US telecommunications regulators have declared Huawei and ZTE national security threats in the latest action by the US government against the Chinese tech giants, writes the BBC.

The Federal Communications Commission (FCC) has also proposed forcing US customers to replace equipment previously purchased from the firms.

Huawei called the decision “profoundly mistaken”.

It said it was based on “innuendo, and mistaken assumptions”.

Huawei had made inroads in the US market, winning customers among rural telecommunications operators with relatively inexpensive network equipment.

But US officials have increasingly raised concerns about ties between Chinese tech firms and their government in Beijing.

In declaring Huawei and ZTE threats , the FCC on Friday cited the companies’ “close ties to the Chinese government and military apparatus” and “Chinese laws requiring them to assist with espionage”.

The agency ordered that money from an $8.5 billion aid programme to improve mobile and internet coverage in poor and underserved areas could not be used to buy equipment from firms deemed national security threats.

‘Cautiously optimistic’

Lobby group Rural Wireless Association said it was “cautiously optimistic” that members with Huawei or ZTE equipment will be able to comply with the order without disrupting service.

The FCC has estimated that replacing the equipment would cost about $2bn.

Huawei criticized the FCC’s actions, saying they would have “profound negative effects on connectivity for Americans in rural and underserved areas across the United States.”

It added that the FCC had presented “no evidence that Huawei poses a security risk.
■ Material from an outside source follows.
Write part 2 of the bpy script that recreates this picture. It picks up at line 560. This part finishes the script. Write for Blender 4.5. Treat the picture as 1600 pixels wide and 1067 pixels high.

Instead, the FCC simply assumes, based on a mistaken view of Chinese law, that Huawei might come under Chinese government control.”

The US has alleged that Huawei’s equipment could be abused for spying and urged other countries to bar Huawei from 5G networks,

The White House placed Huawei on a trade blacklist in May citing national security fears. The move barred US firms from doing business without special approval

The Commerce Department had offered waivers, including for telecommunications firms in rural areas that relied on Huawei’s equipment to continue to receive service.